To put canadianvice's post into simple terms - you have to emulate the entire x86 architecture first , you then have to emulate an entire windows environment inside that ,you then have to emulate the phones graphics chipsets to something that is useable with directx.

By the time you've done you need 500% of the processing power that you began with.

You're emulating an environment inside an environment inside an environment .

Its not possible on current mobile hardware , even if someone actually bothered to do it.


There are set emulators for certain games on Android , scummvm for example , there are certain games that have been natively converted , there is no free for all , all in one pc game emulator.
Just not doable on current hardware.
 
Yea.
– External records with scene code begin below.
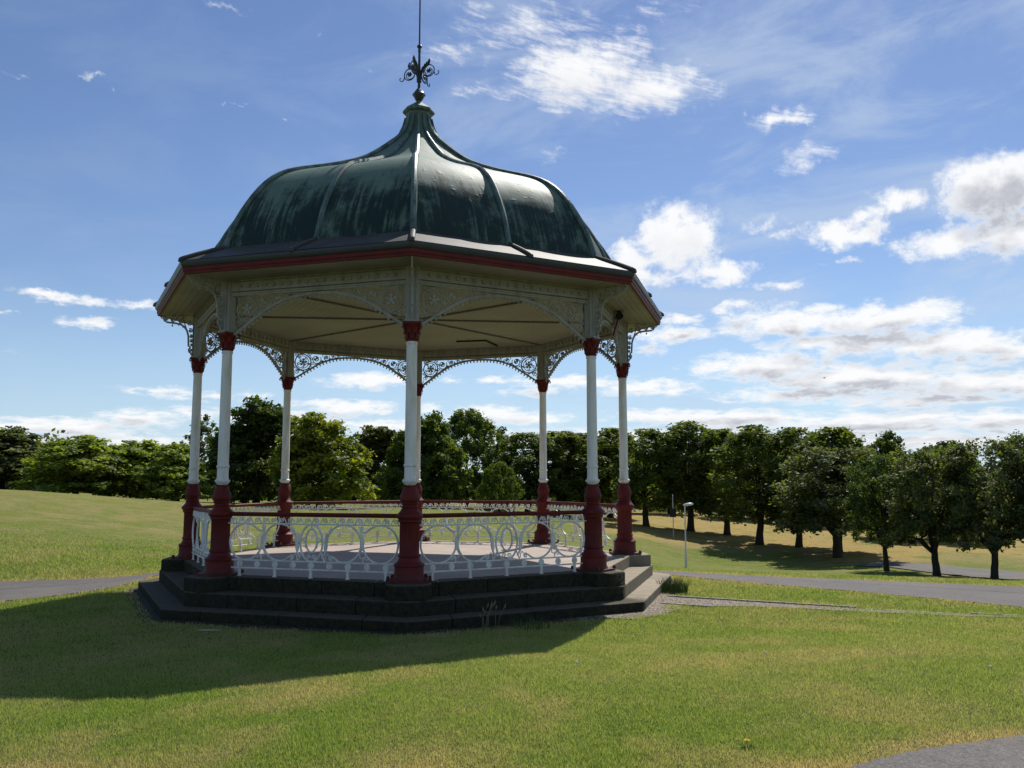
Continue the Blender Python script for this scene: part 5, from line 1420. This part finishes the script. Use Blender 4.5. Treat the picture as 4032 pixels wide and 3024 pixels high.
sc_ = t.node('ShaderNodeHueSaturation', {'Hue': .508, 'Saturation': 1.08, 'Value': .97, 'Color': sky.outputs[0]}).outputs[0]
c = t.mix(veilf, sc_, (5.2, 6.2, 7.6))
c = t.mix(haze, c, (4.2, 6.1, 8.6))
c = t.mix(t.math('MULTIPLY', dens, .97), c, ccol)
bg = t.node('ShaderNodeBackground', {'Color': c, 'Strength': .106})
out = t.node('ShaderNodeOutputWorld'); t.l.new(bg.outputs[0], out.inputs['Surface'])
w.cycles.sampling_method = 'MANUAL'; w.cycles.sample_map_resolution = 512

# ------------------------------------------------------------------ camera
from mathutils import Matrix
yaw, pit, rol = 1.66783647e-01, 1.12498470e-01, -7.05375980e-04
fw = Vector((math.sin(yaw) * math.cos(pit), math.cos(yaw) * math.cos(pit), math.sin(pit)))
rt = Vector((math.cos(yaw), -math.sin(yaw), 0)); uv_ = rt.cross(fw)
rt, uv_ = rt * math.cos(rol) + uv_ * math.sin(rol), uv_ * math.cos(rol) - rt * math.sin(rol)
cd = bpy.data.cameras.new('camera'); cd.sensor_width = 36; cd.lens = 36 * 3316.08 / 4032; cd.clip_start = .05; cd.clip_end = 4000
co = bpy.data.objects.new('camera', cd); COL.objects.link(co)
co.matrix_world = Matrix(((rt.x, uv_.x, -fw.x, CAMX), (rt.y, uv_.y, -fw.y, CAMY), (rt.z, uv_.z, -fw.z, CAMZ), (0, 0, 0, 1)))
sc.camera = co

sc.render.engine = 'CYCLES'
sc.view_settings.view_transform = 'Standard'; sc.view_settings.look = 'None'; sc.view_settings.exposure = 0; sc.view_settings.gamma = 1
sc.cycles.max_bounces = 6; sc.cycles.diffuse_bounces = 3; sc.cycles.glossy_bounces = 2; sc.cycles.transmission_bounces = 4; sc.cycles.transparent_max_bounces = 4
sc.cycles.use_denoising = True
sc.cycles.denoiser = 'OPENIMAGEDENOISE'
sc.cycles.denoising_input_passes = 'RGB_ALBEDO_NORMAL'
sc.cycles.denoising_prefilter = 'ACCURATE'
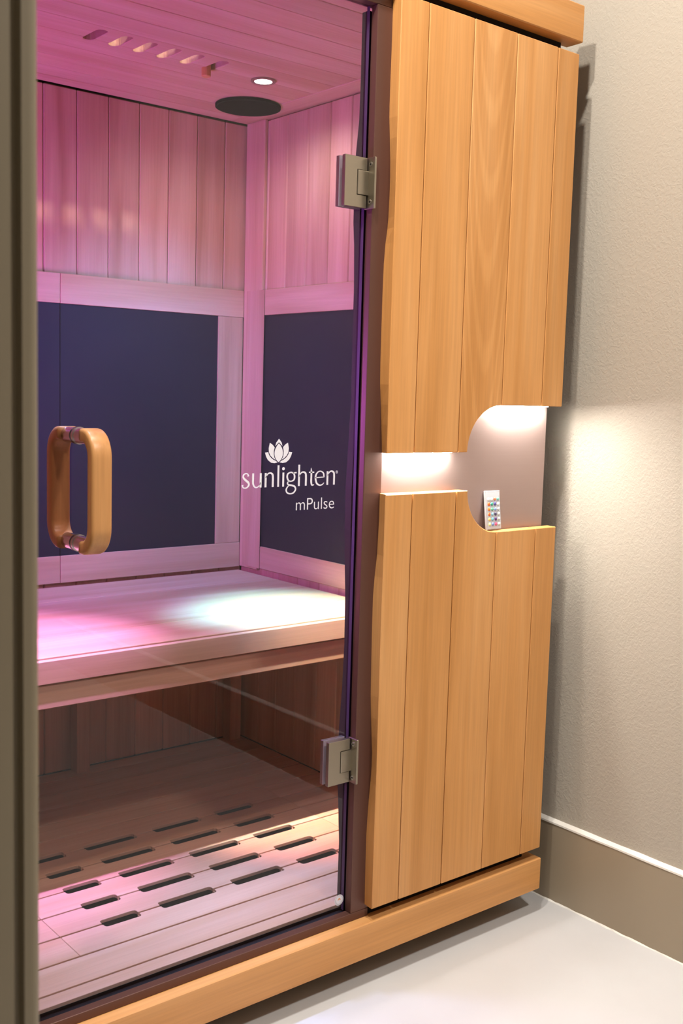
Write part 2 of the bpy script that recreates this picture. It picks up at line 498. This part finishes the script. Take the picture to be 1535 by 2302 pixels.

The basic idea is you have to convert everything at the lowest level (which results in a ton of combinations) in real-time, and then you have to reverse-engineer the operating system into something accurate.

This is why many emulators maintain lists of specific games they work for - these games are lucky enough to not need any of the special edge cases and so run reliably.

The trouble is that far too much data and these edge cases exists for the x86 instruction set, which is what pc games run on.

You are asking your computer to do real-time translation between languages essentially - and with how this works out, honestly, the speed is about as good as me asking you to do real time translation of Chinese (or some other language you don't know, if you happen to know Chinese) with a dictionary into english, with close to 100% accuracy.

As I'm sure you could imagine, that's pretty slow. A good point of perspective... if you've looked around, what emulators do you find?

Oh. Yea. For consoles that at this point are basically 20+ years old. And these still don't do it 100% properly. Fun fact... you know that mips example I gave? This is what they had to do for consoles like the N64, as that was written in mips.

The x86 barrier is the reason that we will not have xbox or ps3+ emulation for some time yet, and those came out on 2001. So again, we've had almost 20 years and it's still a project that won't happen until some time in the future.

Emulation is very slow. Why it works for really old stuff is that we've brute forced it with hardware that is hundreds of times more capable. We don't have that for x86 yet, as that's presently the platform that's what we're brute forcing with.

One of the reasons apps like Wine for linux emphasize not being emulators - wine is still a decade behind in handling windows, and all it has to do is convert function calls for an Os - not even the instruction set on the proc!

So, in sum: you are asking for what is presently impossible and will likely remain so for some time.
 
Solution

nmb255

Distinguished
Aug 27, 2011
213
7
18,765
The more viable approach would be for games to be coded for each platform and handle the same save-game data. So you could play a game on your Windows PC and save the progress in the cloud. Then later load the game on a Android [linux/mac/xbox] device and carry on with the game from where you left off. In the same way you can load an excel spreadsheet on multiple devices.